Hok Kwong (Pinhole Camera)
Wood, brass plate, mirror, 15.2 x 15.2 x 15.2xm, 1996

I was invited by the photo magazine Dislocation to produce a work for the issue "Documentary Photography". The idea was to respond a news picture featuring a policeman filming the site of a certain incident with a video camera. I was inspired by his "monitoring". This piece is actually a pinhole camera that cannot be opened. (Be careful to look for the tiny hole on the brass plate.) I was thinking about the relationship between the viewer, his/her virtual image (made with the mirror) and real image (made with the camera). The inlaid brass signs on 3 sides of the camera are "K", "↑" and "H". I don't know why for long time H↑K has been used as the symbol for Hong Kong Government.

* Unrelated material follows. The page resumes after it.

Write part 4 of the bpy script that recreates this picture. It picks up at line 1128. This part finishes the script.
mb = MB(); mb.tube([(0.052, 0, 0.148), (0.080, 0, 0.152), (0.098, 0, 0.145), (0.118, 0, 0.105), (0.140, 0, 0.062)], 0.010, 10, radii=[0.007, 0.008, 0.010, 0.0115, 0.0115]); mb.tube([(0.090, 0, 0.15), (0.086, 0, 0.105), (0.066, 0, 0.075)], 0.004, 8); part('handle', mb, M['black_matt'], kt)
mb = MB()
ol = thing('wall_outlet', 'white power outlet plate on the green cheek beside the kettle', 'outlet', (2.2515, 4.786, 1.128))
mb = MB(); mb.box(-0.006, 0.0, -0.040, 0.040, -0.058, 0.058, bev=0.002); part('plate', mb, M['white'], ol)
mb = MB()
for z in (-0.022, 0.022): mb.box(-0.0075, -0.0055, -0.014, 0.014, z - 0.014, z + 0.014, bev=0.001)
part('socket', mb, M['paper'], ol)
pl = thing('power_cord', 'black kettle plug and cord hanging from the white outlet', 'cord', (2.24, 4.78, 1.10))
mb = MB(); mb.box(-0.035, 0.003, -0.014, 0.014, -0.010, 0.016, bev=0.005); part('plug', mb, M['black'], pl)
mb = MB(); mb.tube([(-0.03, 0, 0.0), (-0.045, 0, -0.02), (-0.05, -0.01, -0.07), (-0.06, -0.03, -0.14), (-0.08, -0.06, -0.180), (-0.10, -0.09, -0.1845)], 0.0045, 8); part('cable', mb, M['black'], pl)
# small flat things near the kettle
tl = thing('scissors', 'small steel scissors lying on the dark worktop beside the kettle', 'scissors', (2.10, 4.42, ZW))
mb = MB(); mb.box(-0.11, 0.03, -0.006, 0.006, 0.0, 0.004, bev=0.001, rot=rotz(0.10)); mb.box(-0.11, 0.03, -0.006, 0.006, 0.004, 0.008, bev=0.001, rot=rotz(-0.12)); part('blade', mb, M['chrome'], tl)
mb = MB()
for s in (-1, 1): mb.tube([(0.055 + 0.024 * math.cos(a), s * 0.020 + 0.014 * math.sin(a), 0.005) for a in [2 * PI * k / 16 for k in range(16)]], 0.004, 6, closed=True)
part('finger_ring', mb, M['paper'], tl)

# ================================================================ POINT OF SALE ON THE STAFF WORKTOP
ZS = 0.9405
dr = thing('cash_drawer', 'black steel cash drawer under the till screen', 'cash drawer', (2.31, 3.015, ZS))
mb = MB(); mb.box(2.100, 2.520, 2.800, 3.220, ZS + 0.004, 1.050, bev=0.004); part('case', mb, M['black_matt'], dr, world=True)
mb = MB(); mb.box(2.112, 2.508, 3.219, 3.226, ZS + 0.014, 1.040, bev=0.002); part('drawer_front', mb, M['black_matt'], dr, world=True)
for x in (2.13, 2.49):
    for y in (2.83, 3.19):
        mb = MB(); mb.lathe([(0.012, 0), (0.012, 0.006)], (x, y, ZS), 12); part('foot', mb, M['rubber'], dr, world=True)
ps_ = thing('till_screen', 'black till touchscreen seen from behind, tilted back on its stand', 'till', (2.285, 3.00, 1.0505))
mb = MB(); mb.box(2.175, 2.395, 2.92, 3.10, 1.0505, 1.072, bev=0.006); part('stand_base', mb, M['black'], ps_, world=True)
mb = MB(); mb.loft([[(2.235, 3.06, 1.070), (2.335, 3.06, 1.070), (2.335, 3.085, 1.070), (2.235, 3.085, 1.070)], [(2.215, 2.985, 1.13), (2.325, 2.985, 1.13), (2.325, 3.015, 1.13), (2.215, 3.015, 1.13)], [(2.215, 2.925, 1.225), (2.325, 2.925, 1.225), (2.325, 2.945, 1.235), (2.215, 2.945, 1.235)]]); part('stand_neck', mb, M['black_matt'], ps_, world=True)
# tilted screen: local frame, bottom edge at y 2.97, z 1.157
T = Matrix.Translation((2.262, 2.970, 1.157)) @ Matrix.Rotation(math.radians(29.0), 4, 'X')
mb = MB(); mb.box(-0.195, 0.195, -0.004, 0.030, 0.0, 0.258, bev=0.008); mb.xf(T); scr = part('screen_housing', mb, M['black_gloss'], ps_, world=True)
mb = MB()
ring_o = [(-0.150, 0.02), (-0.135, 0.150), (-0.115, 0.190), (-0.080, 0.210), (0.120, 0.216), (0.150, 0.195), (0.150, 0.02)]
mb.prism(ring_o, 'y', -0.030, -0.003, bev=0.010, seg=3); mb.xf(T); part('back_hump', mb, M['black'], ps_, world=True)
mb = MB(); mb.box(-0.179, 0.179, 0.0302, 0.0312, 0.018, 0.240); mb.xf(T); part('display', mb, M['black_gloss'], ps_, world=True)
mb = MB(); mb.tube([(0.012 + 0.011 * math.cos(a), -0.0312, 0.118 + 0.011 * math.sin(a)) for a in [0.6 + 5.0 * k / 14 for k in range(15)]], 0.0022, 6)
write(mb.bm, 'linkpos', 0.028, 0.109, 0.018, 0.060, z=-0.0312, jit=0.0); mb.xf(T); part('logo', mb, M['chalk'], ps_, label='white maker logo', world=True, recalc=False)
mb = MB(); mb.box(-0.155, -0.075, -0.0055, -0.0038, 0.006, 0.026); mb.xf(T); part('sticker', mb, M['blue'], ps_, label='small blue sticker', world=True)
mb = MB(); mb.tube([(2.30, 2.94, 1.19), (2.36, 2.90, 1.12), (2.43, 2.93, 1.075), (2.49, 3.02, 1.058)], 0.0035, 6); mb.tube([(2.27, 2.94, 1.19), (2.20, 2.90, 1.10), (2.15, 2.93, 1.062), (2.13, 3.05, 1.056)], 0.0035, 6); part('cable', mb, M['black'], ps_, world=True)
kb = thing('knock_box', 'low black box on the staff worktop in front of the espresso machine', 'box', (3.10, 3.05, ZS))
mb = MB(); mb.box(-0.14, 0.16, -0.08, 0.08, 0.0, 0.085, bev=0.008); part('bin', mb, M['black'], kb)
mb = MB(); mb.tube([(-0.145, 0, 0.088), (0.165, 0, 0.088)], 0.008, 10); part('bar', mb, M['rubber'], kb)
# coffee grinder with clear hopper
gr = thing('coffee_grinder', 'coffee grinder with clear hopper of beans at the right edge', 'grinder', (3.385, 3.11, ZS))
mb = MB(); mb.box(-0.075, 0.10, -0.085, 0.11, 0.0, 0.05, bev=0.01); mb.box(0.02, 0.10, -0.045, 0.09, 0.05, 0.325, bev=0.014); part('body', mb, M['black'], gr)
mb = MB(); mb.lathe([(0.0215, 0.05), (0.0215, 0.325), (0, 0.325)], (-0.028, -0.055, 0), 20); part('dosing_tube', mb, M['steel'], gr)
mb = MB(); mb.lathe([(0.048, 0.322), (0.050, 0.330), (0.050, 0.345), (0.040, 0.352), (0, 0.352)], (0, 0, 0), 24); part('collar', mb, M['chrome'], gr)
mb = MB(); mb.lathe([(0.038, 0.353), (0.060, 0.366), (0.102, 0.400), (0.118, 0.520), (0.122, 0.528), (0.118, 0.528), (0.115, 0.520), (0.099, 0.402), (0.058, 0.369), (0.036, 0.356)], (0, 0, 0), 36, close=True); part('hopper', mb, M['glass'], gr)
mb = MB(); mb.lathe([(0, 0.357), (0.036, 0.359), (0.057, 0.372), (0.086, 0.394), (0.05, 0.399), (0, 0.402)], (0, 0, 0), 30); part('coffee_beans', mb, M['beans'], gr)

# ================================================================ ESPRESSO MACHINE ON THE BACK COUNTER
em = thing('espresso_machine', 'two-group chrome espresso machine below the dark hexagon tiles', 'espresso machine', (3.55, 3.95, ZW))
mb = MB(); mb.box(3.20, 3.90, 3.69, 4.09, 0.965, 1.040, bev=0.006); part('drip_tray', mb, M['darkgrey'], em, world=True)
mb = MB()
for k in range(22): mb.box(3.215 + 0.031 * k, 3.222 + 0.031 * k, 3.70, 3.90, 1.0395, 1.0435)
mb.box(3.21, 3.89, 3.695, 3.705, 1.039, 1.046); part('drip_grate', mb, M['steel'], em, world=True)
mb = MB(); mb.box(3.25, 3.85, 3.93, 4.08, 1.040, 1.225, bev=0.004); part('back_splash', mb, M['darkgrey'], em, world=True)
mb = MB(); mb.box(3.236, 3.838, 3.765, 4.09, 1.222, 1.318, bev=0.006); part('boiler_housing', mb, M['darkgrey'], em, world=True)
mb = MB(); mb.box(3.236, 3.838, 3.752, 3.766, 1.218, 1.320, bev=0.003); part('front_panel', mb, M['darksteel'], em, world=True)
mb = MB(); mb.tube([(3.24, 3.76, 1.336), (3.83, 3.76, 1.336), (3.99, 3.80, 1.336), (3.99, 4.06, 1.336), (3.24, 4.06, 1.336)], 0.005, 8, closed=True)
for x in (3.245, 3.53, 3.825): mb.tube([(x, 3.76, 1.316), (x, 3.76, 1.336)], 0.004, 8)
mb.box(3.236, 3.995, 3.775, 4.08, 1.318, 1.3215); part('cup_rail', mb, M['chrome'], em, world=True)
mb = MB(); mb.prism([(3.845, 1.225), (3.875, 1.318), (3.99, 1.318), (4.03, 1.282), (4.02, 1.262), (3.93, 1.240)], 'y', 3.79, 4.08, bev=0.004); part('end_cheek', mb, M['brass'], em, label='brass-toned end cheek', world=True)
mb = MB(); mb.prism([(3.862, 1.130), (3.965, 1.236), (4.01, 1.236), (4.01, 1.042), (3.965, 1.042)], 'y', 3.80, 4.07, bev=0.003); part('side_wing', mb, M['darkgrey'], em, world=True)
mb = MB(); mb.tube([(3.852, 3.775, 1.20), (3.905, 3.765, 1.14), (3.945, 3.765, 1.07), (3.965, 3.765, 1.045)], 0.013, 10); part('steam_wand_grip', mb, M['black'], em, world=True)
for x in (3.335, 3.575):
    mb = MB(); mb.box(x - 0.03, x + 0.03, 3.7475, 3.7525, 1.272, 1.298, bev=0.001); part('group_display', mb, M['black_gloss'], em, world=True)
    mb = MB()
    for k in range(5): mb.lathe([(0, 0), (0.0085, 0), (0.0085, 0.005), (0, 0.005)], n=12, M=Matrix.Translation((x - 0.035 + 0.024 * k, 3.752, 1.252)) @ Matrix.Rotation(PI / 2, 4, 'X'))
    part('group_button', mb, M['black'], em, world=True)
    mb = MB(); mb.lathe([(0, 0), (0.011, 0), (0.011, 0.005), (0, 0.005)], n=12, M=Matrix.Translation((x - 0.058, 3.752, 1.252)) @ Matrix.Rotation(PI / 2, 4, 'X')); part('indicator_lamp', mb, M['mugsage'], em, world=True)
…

However, in my physics class in the secondary school, I learnt "↑" as the symbol for image in the optics (Kwong Hok in Cantonese prouniciation) lesson.

 
 
Hok Kwong (Reflected)
Wood, brass plate, mirror, 15.2 x 15.2 x 15.2xm, 1996
It seems more interesting to flip over everything including that mirror in Hok Kwong (Pinhole Camera). It comes to the state that our real image can stare at our virtual image both of which, however are invisible to ourselves.